- PROBLEM TO WORK ON:
Drop the images; return everything else in the listing below exactly.

- DATASET EXCERPT:
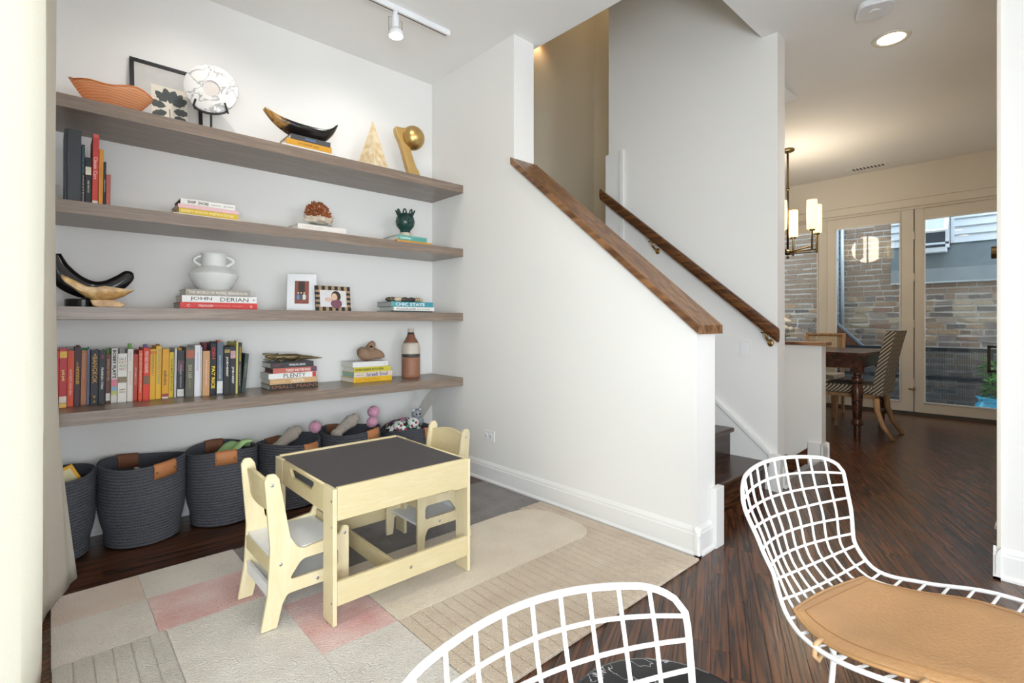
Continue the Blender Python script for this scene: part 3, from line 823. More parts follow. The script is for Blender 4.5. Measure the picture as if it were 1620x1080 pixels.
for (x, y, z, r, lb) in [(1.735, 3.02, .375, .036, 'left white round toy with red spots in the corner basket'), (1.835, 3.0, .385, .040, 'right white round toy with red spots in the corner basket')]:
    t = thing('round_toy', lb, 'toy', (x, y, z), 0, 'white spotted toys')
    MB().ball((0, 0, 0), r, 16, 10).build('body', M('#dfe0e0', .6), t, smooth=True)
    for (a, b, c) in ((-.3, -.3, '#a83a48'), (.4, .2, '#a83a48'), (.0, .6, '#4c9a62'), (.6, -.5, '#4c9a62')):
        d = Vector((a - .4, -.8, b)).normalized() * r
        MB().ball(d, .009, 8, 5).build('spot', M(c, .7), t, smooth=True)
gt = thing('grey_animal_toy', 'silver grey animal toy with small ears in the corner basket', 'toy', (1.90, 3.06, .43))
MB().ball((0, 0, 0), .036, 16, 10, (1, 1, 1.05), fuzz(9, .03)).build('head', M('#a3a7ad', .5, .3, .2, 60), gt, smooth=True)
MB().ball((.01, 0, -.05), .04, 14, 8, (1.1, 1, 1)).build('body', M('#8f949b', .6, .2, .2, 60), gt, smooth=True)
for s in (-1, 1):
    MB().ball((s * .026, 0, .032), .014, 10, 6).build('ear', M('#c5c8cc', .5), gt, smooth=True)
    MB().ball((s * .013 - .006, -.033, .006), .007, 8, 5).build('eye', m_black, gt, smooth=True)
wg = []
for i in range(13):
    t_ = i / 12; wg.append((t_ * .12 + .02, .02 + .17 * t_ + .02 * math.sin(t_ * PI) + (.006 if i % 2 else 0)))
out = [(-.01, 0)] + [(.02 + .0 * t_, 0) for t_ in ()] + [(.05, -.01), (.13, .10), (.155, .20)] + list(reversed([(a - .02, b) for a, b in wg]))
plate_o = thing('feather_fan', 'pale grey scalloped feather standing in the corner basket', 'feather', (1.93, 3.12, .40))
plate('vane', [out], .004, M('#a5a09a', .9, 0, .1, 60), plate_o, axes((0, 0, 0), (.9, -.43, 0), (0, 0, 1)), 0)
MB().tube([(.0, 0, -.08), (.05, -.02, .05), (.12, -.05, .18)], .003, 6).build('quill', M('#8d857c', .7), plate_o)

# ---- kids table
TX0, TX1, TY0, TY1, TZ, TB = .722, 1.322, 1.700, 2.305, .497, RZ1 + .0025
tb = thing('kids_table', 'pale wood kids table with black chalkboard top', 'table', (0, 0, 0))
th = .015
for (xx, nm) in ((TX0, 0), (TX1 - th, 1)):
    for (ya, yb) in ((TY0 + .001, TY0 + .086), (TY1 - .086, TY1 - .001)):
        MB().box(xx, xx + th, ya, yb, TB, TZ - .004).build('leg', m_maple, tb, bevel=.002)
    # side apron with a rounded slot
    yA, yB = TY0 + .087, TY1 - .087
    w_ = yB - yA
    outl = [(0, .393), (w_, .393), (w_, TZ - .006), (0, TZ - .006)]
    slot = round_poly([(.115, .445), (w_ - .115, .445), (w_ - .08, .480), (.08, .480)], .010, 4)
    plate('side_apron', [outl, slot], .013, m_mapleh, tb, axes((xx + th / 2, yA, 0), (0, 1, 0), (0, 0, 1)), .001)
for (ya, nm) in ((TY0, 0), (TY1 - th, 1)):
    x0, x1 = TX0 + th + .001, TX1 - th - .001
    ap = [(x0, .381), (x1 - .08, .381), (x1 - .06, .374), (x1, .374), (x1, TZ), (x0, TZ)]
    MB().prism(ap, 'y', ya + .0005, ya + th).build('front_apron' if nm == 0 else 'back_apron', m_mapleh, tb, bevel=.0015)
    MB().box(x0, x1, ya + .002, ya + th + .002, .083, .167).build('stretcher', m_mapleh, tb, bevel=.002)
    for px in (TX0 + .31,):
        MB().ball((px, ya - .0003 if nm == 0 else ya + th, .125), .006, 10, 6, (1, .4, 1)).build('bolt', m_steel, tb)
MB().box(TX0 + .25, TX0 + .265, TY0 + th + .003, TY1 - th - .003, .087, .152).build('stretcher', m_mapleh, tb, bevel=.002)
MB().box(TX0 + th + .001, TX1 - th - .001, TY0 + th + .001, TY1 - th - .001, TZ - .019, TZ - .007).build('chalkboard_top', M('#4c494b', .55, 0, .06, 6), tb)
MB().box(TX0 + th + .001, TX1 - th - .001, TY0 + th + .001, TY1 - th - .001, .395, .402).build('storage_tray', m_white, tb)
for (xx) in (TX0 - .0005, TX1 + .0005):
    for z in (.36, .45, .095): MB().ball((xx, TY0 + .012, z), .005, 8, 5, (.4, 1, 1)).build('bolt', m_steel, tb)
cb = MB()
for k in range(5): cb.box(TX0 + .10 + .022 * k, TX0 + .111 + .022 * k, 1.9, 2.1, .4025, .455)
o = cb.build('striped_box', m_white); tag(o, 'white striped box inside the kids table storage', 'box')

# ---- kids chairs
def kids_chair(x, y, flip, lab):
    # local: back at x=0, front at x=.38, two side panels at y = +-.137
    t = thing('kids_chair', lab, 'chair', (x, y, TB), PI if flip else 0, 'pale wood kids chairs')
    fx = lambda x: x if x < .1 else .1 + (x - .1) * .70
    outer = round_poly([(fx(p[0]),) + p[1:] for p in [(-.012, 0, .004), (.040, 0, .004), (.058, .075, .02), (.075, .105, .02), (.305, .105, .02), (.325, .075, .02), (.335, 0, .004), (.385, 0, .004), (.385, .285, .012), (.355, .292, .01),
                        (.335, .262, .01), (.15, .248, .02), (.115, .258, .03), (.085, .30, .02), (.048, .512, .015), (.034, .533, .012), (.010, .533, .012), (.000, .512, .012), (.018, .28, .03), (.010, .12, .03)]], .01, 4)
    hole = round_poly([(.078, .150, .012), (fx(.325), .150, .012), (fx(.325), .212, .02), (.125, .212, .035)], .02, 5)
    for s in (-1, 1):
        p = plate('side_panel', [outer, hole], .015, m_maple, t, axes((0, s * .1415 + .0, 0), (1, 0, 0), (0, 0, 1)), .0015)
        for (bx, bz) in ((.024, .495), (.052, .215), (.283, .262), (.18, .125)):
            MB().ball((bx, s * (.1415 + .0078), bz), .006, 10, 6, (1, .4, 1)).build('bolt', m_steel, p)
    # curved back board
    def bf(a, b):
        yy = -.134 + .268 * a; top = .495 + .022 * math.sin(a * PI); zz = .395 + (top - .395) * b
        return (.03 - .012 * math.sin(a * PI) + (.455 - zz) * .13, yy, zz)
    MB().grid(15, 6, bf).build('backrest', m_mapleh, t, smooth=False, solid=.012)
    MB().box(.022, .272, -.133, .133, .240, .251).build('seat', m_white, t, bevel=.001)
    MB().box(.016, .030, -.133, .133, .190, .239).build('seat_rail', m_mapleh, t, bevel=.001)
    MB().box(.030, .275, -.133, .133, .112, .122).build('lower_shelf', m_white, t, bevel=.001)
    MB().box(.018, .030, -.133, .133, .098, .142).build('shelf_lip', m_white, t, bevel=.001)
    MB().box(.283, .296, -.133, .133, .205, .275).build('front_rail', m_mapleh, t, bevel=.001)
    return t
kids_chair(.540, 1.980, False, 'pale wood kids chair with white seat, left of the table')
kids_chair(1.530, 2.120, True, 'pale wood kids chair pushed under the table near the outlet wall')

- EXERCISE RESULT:
Continue the Blender Python script for this scene: part 3, from line 823. More parts follow. The script is for Blender 4.5. Measure the picture as if it were 1620x1080 pixels.
for (x, y, z, r, lb) in [(1.735, 3.02, .375, .036, 'left white round toy with red spots in the corner basket'), (1.835, 3.0, .385, .040, 'right white round toy with red spots in the corner basket')]:
    t = thing('round_toy', lb, 'toy', (x, y, z), 0, 'white spotted toys')
    MB().ball((0, 0, 0), r, 16, 10).build('body', M('#dfe0e0', .6), t, smooth=True)
    for (a, b, c) in ((-.3, -.3, '#a83a48'), (.4, .2, '#a83a48'), (.0, .6, '#4c9a62'), (.6, -.5, '#4c9a62')):
        d = Vector((a - .4, -.8, b)).normalized() * r
        MB().ball(d, .009, 8, 5).build('spot', M(c, .7), t, smooth=True)
gt = thing('grey_animal_toy', 'silver grey animal toy with small ears in the corner basket', 'toy', (1.90, 3.06, .43))
MB().ball((0, 0, 0), .036, 16, 10, (1, 1, 1.05), fuzz(9, .03)).build('head', M('#a3a7ad', .5, .3, .2, 60), gt, smooth=True)
MB().ball((.01, 0, -.05), .04, 14, 8, (1.1, 1, 1)).build('body', M('#8f949b', .6, .2, .2, 60), gt, smooth=True)
for s in (-1, 1):
    MB().ball((s * .026, 0, .032), .014, 10, 6).build('ear', M('#c5c8cc', .5), gt, smooth=True)
    MB().ball((s * .013 - .006, -.033, .006), .007, 8, 5).build('eye', m_black, gt, smooth=True)
wg = []
for i in range(13):
    t_ = i / 12; wg.append((t_ * .12 + .02, .02 + .17 * t_ + .02 * math.sin(t_ * PI) + (.006 if i % 2 else 0)))
out = [(-.01, 0)] + [(.02 + .0 * t_, 0) for t_ in ()] + [(.05, -.01), (.13, .10), (.155, .20)] + list(reversed([(a - .02, b) for a, b in wg]))
plate_o = thing('feather_fan', 'pale grey scalloped feather standing in the corner basket', 'feather', (1.93, 3.12, .40))
plate('vane', [out], .004, M('#a5a09a', .9, 0, .1, 60), plate_o, axes((0, 0, 0), (.9, -.43, 0), (0, 0, 1)), 0)
MB().tube([(.0, 0, -.08), (.05, -.02, .05), (.12, -.05, .18)], .003, 6).build('quill', M('#8d857c', .7), plate_o)

# ---- kids table
TX0, TX1, TY0, TY1, TZ, TB = .722, 1.322, 1.700, 2.305, .497, RZ1 + .0025
tb = thing('kids_table', 'pale wood kids table with black chalkboard top', 'table', (0, 0, 0))
th = .015
for (xx, nm) in ((TX0, 0), (TX1 - th, 1)):
    for (ya, yb) in ((TY0 + .001, TY0 + .086), (TY1 - .086, TY1 - .001)):
        MB().box(xx, xx + th, ya, yb, TB, TZ - .004).build('leg', m_maple, tb, bevel=.002)
    # side apron with a rounded slot
    yA, yB = TY0 + .087, TY1 - .087
    w_ = yB - yA
    outl = [(0, .393), (w_, .393), (w_, TZ - .006), (0, TZ - .006)]
    slot = round_poly([(.115, .445), (w_ - .115, .445), (w_ - .08, .480), (.08, .480)], .010, 4)
    plate('side_apron', [outl, slot], .013, m_mapleh, tb, axes((xx + th / 2, yA, 0), (0, 1, 0), (0, 0, 1)), .001)
for (ya, nm) in ((TY0, 0), (TY1 - th, 1)):
    x0, x1 = TX0 + th + .001, TX1 - th - .001
    ap = [(x0, .381), (x1 - .08, .381), (x1 - .06, .374), (x1, .374), (x1, TZ), (x0, TZ)]
    MB().prism(ap, 'y', ya + .0005, ya + th).build('front_apron' if nm == 0 else 'back_apron', m_mapleh, tb, bevel=.0015)
    MB().box(x0, x1, ya + .002, ya + th + .002, .083, .167).build('stretcher', m_mapleh, tb, bevel=.002)
    for px in (TX0 + .31,):
        MB().ball((px, ya - .0003 if nm == 0 else ya + th, .125), .006, 10, 6, (1, .4, 1)).build('bolt', m_steel, tb)
MB().box(TX0 + .25, TX0 + .265, TY0 + th + .003, TY1 - th - .003, .087, .152).build('stretcher', m_mapleh, tb, bevel=.002)
MB().box(TX0 + th + .001, TX1 - th - .001, TY0 + th + .001, TY1 - th - .001, TZ - .019, TZ - .007).build('chalkboard_top', M('#4c494b', .55, 0, .06, 6), tb)
MB().box(TX0 + th + .001, TX1 - th - .001, TY0 + th + .001, TY1 - th - .001, .395, .402).build('storage_tray', m_white, tb)
for (xx) in (TX0 - .0005, TX1 + .0005):
    for z in (.36, .45, .095): MB().ball((xx, TY0 + .012, z), .005, 8, 5, (.4, 1, 1)).build('bolt', m_steel, tb)
cb = MB()
for k in range(5): cb.box(TX0 + .10 + .022 * k, TX0 + .111 + .022 * k, 1.9, 2.1, .4025, .455)
o = cb.build('striped_box', m_white); tag(o, 'white striped box inside the kids table storage', 'box')

# ---- kids chairs
def kids_chair(x, y, flip, lab):
    # local: back at x=0, front at x=.38, two side panels at y = +-.137
    t = thing('kids_chair', lab, 'chair', (x, y, TB), PI if flip else 0, 'pale wood kids chairs')
    fx = lambda x: x if x < .1 else .1 + (x - .1) * .70
    outer = round_poly([(fx(p[0]),) + p[1:] for p in [(-.012, 0, .004), (.040, 0, .004), (.058, .075, .02), (.075, .105, .02), (.305, .105, .02), (.325, .075, .02), (.335, 0, .004), (.385, 0, .004), (.385, .285, .012), (.355, .292, .01),
                        (.335, .262, .01), (.15, .248, .02), (.115, .258, .03), (.085, .30, .02), (.048, .512, .015), (.034, .533, .012), (.010, .533, .012), (.000, .512, .012), (.018, .28, .03), (.010, .12, .03)]], .01, 4)
    hole = round_poly([(.078, .150, .012), (fx(.325), .150, .012), (fx(.325), .212, .02), (.125, .212, .035)], .02, 5)
    for s in (-1, 1):
        p = plate('side_panel', [outer, hole], .015, m_maple, t, axes((0, s * .1415 + .0, 0), (1, 0, 0), (0, 0, 1)), .0015)
        for (bx, bz) in ((.024, .495), (.052, .215), (.283, .262), (.18, .125)):
            MB().ball((bx, s * (.1415 + .0078), bz), .006, 10, 6, (1, .4, 1)).build('bolt', m_steel, p)
    # curved back board
    def bf(a, b):
        yy = -.134 + .268 * a; top = .495 + .022 * math.sin(a * PI); zz = .395 + (top - .395) * b
        return (.03 - .012 * math.sin(a * PI) + (.455 - zz) * .13, yy, zz)
    MB().grid(15, 6, bf).build('backrest', m_mapleh, t, smooth=False, solid=.012)
    MB().box(.022, .272, -.133, .133, .240, .251).build('seat', m_white, t, bevel=.001)
    MB().box(.016, .030, -.133, .133, .190, .239).build('seat_rail', m_mapleh, t, bevel=.001)
    MB().box(.030, .275, -.133, .133, .112, .122).build('lower_shelf', m_white, t, bevel=.001)
    MB().box(.018, .030, -.133, .133, .098, .142).build('shelf_lip', m_white, t, bevel=.001)
    MB().box(.283, .296, -.133, .133, .205, .275).build('front_rail', m_mapleh, t, bevel=.001)
    return t
kids_chair(.540, 1.980, False, 'pale wood kids chair with white seat, left of the table')
kids_chair(1.530, 2.120, True, 'pale wood kids chair pushed under the table near the outlet wall')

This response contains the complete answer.